The troubled actor, whose hit sitcom Two and a Half Men has been scrapped for the rest of the season, had the words "Death From Above" inked onto his skin last week (ends27Feb11), claiming the phrase from the Vietnam War epic symbolises his own crazy life.
Explaining the tattoo, which is complete with blood dripping from the phrase onto an apple, he tells radio host Alex Jones, "It’s the banner from the death card that Kilgore (Robert Duvall's character) is throwing on his victims. But also falling from it is the apple from The Giving Tree. There’s my life. Deal with it."
Charlie Sheen also revealed he sees parts of himself in every major character in the 1979 film, from his dad Martin Sheen's Captain Benjamin L. Willard, to Dennis Hopper as a photojournalist, to Marlon Brando's renegade Colonel Walter E. Kurtz.

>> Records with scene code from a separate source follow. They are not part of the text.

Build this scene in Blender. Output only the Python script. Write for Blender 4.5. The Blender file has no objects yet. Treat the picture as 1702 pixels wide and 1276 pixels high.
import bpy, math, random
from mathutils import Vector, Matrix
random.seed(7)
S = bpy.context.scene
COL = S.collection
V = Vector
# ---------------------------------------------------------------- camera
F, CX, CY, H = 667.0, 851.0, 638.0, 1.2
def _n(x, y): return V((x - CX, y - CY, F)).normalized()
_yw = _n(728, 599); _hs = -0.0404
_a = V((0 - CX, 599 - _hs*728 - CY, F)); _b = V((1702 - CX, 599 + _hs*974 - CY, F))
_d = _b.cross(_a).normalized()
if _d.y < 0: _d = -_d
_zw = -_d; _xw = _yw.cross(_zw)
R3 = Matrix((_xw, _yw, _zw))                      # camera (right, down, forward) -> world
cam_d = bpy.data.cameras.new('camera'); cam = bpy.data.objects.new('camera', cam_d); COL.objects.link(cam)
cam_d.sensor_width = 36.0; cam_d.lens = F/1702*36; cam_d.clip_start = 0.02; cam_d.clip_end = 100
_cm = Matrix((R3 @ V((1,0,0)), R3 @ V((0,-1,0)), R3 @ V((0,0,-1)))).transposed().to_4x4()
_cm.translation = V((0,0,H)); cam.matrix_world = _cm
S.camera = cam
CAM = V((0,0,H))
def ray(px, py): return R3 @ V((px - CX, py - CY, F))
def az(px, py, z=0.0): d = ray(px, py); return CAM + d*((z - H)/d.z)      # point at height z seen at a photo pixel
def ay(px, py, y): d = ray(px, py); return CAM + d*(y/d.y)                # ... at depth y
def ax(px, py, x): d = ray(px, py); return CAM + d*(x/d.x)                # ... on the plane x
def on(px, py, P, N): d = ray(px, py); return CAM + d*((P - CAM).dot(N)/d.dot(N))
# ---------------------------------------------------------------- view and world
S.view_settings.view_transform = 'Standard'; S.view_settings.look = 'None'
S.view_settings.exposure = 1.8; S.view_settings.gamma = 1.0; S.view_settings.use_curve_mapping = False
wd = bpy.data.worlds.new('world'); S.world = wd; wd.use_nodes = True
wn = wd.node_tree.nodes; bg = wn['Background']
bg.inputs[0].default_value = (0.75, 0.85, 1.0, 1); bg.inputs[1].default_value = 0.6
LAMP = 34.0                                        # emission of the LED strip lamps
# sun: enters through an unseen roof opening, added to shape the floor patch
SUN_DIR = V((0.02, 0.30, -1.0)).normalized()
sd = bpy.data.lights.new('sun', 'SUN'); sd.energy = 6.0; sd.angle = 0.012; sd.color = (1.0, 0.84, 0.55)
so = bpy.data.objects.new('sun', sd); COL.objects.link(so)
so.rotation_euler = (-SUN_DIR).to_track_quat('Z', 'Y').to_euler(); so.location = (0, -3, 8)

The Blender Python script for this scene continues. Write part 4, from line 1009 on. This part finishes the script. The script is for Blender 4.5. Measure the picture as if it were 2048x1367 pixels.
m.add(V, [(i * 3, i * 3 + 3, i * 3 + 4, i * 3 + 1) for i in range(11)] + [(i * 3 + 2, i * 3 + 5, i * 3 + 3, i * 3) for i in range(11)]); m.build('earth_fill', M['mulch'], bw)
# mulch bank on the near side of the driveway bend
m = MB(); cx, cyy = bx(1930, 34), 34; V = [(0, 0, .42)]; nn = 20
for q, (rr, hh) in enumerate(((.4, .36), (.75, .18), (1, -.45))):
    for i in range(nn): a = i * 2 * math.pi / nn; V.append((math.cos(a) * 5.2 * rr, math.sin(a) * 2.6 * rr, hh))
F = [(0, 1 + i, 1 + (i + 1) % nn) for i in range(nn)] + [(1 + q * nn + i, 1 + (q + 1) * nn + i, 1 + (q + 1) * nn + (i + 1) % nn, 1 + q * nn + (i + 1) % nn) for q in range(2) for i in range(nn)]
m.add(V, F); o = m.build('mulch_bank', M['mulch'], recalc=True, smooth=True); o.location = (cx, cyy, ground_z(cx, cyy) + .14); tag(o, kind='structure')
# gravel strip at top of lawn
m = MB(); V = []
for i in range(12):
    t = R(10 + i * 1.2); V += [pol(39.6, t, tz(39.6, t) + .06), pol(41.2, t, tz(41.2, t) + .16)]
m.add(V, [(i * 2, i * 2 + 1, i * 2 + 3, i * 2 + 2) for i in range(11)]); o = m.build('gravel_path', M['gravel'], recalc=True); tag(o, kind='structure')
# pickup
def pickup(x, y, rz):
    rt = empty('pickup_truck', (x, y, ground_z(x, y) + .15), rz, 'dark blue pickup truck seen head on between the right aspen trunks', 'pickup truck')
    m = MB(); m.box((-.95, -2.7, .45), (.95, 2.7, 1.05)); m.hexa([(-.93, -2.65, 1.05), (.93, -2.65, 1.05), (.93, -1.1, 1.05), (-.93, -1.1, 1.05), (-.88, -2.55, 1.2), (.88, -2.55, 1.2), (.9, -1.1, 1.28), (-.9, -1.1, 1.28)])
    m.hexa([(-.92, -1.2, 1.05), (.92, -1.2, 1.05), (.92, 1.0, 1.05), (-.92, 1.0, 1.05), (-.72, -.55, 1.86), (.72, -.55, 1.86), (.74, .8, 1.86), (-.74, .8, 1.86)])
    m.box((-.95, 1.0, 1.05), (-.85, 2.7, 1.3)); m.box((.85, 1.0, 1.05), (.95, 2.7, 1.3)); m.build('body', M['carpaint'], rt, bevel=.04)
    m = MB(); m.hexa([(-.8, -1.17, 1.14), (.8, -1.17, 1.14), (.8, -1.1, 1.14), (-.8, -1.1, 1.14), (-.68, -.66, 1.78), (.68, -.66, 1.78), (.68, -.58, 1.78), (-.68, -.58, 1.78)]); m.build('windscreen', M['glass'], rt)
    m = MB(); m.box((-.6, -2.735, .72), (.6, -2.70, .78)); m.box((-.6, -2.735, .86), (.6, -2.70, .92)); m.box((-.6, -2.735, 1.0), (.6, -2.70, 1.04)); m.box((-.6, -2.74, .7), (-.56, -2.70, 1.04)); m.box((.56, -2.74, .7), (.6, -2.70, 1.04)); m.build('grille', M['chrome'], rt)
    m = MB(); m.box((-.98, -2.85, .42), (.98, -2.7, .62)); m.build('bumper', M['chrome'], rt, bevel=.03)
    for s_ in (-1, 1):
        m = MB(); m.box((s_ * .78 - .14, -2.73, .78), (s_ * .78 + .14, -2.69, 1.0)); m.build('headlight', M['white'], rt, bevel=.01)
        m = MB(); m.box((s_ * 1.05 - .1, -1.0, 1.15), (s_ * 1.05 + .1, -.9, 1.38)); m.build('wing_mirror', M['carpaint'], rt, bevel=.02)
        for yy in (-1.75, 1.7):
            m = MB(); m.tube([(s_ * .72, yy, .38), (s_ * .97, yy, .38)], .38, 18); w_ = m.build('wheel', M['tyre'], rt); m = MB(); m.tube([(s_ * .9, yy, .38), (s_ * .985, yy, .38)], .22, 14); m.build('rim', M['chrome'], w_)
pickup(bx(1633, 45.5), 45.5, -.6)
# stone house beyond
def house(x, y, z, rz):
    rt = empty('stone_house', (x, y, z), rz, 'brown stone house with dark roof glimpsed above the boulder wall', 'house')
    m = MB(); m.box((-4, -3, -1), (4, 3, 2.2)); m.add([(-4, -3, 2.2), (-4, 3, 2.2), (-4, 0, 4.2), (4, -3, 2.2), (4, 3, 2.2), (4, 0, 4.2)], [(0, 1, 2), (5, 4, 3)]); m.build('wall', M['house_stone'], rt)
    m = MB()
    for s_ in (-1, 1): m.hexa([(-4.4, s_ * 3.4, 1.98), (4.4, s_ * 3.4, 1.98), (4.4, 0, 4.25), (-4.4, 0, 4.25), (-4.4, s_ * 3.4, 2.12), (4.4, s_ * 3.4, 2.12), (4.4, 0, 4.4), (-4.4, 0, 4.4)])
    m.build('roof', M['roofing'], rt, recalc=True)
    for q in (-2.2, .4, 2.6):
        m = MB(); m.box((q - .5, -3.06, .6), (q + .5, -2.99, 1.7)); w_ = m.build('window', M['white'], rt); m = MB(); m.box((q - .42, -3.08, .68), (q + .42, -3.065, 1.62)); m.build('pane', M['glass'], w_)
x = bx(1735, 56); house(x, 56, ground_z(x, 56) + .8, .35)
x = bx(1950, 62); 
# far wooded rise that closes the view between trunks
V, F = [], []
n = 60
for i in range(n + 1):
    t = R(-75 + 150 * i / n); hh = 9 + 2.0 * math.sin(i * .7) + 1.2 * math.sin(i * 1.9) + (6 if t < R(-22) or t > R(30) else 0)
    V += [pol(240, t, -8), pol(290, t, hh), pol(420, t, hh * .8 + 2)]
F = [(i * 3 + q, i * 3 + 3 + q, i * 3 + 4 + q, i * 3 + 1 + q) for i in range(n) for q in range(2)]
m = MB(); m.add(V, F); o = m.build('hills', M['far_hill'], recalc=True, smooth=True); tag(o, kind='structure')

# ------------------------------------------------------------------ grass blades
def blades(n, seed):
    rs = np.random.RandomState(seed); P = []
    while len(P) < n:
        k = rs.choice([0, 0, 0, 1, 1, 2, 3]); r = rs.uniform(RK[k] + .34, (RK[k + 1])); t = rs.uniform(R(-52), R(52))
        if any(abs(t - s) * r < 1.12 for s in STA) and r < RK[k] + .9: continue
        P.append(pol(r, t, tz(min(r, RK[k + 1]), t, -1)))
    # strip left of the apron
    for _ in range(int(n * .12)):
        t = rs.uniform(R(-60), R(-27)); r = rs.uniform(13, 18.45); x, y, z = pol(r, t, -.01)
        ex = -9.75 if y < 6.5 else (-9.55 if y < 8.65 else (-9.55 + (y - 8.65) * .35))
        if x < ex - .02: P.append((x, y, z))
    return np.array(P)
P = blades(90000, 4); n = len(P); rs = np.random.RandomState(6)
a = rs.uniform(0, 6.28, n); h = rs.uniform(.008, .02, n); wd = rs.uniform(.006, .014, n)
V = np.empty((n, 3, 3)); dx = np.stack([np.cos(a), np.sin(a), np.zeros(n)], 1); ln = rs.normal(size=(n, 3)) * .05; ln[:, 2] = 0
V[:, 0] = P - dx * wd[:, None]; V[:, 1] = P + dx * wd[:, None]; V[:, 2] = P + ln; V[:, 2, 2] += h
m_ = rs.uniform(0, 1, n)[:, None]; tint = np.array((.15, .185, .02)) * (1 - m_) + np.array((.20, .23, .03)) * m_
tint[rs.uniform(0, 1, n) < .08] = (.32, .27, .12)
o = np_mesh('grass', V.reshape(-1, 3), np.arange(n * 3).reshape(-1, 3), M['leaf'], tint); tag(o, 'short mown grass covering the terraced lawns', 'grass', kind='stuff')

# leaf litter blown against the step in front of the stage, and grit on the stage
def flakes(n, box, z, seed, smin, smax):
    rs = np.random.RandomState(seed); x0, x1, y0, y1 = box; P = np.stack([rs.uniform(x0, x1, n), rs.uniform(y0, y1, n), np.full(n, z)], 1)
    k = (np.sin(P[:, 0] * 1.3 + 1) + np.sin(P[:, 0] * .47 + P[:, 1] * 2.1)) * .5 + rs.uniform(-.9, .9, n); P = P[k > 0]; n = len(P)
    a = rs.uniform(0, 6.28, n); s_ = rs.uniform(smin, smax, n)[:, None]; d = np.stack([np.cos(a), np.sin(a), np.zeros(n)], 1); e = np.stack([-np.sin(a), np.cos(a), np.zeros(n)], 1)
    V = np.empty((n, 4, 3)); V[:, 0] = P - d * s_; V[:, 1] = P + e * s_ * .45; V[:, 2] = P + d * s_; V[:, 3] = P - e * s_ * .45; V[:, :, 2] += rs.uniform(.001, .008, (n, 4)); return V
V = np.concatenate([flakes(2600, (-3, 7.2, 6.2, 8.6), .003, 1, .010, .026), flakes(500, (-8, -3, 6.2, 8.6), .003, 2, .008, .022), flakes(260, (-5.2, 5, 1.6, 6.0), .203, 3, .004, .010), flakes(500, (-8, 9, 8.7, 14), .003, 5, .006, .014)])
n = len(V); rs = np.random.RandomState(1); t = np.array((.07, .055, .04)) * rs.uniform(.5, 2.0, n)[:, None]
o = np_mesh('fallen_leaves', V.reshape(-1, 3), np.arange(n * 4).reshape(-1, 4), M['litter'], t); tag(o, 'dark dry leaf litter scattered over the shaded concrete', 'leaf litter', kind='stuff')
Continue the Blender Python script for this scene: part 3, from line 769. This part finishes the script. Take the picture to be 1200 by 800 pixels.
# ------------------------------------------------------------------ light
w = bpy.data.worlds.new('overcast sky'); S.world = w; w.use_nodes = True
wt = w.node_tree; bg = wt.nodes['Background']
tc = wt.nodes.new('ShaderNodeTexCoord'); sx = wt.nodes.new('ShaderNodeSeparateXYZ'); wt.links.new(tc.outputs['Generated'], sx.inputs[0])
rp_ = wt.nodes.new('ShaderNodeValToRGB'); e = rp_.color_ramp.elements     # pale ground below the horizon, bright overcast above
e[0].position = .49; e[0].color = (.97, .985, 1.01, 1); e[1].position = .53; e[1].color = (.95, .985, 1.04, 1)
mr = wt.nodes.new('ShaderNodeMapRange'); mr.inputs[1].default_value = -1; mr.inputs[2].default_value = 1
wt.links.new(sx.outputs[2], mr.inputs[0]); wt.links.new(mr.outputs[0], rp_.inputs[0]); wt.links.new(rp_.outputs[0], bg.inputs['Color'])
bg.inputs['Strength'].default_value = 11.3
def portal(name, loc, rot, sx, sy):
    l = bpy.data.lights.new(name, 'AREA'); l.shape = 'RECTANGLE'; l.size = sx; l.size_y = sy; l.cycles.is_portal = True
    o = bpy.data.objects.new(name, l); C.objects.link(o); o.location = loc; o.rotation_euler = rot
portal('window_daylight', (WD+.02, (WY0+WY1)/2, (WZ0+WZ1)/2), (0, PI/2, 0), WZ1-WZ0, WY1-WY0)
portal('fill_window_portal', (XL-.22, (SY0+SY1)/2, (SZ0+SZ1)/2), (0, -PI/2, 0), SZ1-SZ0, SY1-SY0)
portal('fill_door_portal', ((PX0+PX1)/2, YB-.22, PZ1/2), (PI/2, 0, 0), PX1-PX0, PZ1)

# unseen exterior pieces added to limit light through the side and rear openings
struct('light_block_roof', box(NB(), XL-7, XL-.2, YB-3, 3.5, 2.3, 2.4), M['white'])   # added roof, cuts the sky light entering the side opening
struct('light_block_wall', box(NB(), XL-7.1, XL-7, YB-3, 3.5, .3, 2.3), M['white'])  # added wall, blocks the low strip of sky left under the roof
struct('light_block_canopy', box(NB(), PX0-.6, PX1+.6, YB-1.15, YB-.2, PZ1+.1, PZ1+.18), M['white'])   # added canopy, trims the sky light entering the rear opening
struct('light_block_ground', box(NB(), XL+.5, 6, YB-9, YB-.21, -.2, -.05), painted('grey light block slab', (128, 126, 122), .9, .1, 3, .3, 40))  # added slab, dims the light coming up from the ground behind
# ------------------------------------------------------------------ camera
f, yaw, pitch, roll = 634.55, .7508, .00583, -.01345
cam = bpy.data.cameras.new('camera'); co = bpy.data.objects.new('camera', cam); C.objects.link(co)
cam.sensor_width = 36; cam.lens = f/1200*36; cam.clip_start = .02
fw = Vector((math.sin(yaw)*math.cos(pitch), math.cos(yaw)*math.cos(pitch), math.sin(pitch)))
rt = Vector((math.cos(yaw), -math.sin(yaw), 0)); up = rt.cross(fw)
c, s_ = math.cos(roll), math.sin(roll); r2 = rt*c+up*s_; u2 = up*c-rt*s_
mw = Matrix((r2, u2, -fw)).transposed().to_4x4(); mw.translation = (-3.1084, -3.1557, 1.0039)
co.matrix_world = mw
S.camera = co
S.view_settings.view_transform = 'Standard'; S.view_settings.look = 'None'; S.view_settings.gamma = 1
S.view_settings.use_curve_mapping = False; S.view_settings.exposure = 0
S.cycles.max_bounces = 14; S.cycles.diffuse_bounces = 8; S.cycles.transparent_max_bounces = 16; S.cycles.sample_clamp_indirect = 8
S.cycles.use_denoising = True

Quoting from Brando's character, he adds, "'You have the right to kill me, but you do not have the right to judge me'. Boom. That’s the whole movie. That’s life."
Charlie Sheen's future on Two and a Half Men was thrown into doubt after he publicly lambasted show creator Chuck Lorre, prompting producers to pull the sitcom for the rest of its current season.